Cut to Memphis, Egypt. Sydney's VO (I'm just stealing Sars's technique and calling it SVO from now on) tells us that she knows she's been with the CIA only a short time, but the key to taking SD-6 out is to eliminate their source of arms, and that Hassan is the dude to watch. We get some fast-motion footage of Egypt and a hallway filled with Egyptians.

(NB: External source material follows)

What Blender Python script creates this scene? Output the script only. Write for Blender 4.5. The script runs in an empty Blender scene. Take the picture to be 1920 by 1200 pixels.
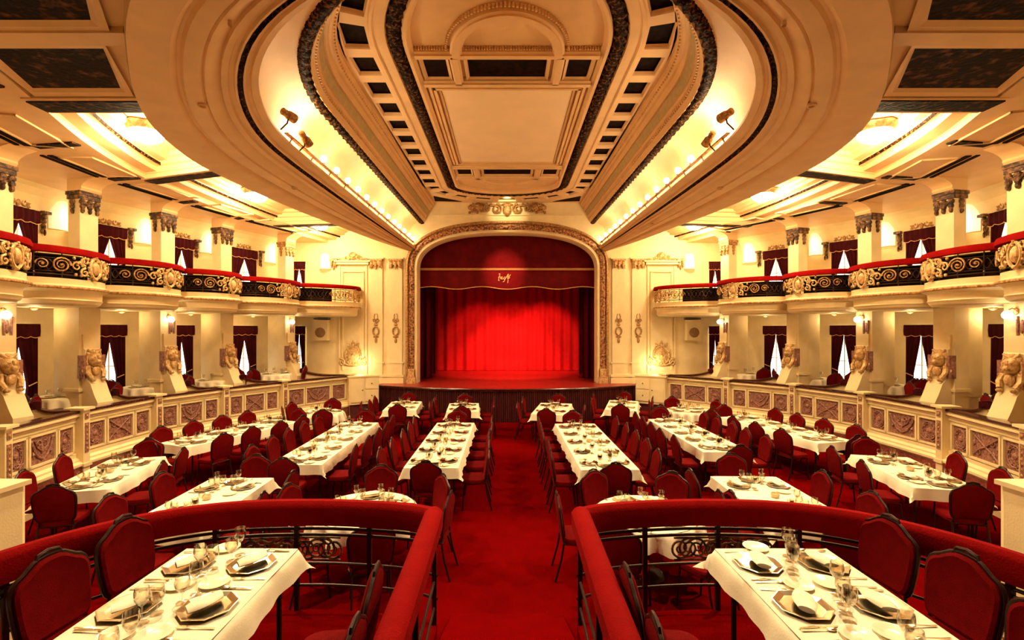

Sydney and Dixon sit at a table with Hassan and his Expendable Henchman. He starts showing them guns, then introduces the latest model, a sleek little handgun, named after Hassan's son. Aw, how sweet! In a freaky, horrible way. Unfortunately, every time he loads a clip, it falls out. Bwah! He and the Expendable Henchman start fighting about the shoddy gun quality and Hassan shoots him. Sydney says something in Arabic or an Egyptian dialect that serves absolutely zero purpose, except to prove that she has a frequent-buyer card at her local Berlitz, since everyone ignores her. Hassan turns and apologizes to Sydney and Dixon for the incident. He has a little smear of blood on his cheek, which somehow makes this scene super-creepy.

Home Of The Jarring, Pointless Cuts. Sydney tells Vaughn that that was six months ago, and that "I have friends from the Middle East. Hassan's not one of them." Excuse me as I regress and say no shit, Sherlock. Whuh? Why would she specify that Hassan's not her friend? God. If only I hadn't just insured it, I would bang my head against the computer. Vaughn tries to stop her and tell her that her work at SD-6 has to be business as usual, but Sydney's all fired up and starts telling him about other branches of SD-6. Sydney gets frustrated and says, "I'm giving you the plan." Vaughn tells her, "It's not your job to give me the plan. I'm giving you the plan." He starts telling her the details of how they'll contact one another, and Jennifer Garner puts on a look of concentration that's as phony as a three-dollar bill. It looks like a Baywatch look of concentration -- you know, look like you're thinking, but don't deflate your Botox injection.

The contact plan involves phone messages, trashcans, and dropping off paper bags with her reports written on them. Vaughn asks her if there are any questions. Sydney puts on her sassy pants and tells him, "Yeah, could you show me what a bag looks like again?" Then she tells him that she knows what his job is, which is to establish procedure, but she's not here to learn Langley procedure; she's in this mission for two months only, and if the CIA wants to bring down SD-6, they have to listen to her, because she knows what the plan is, and then she's out of this spy-game crap. Out of it, do you hear her? DO YOU HEAR HER? As God is her witness, she'll never go spying again!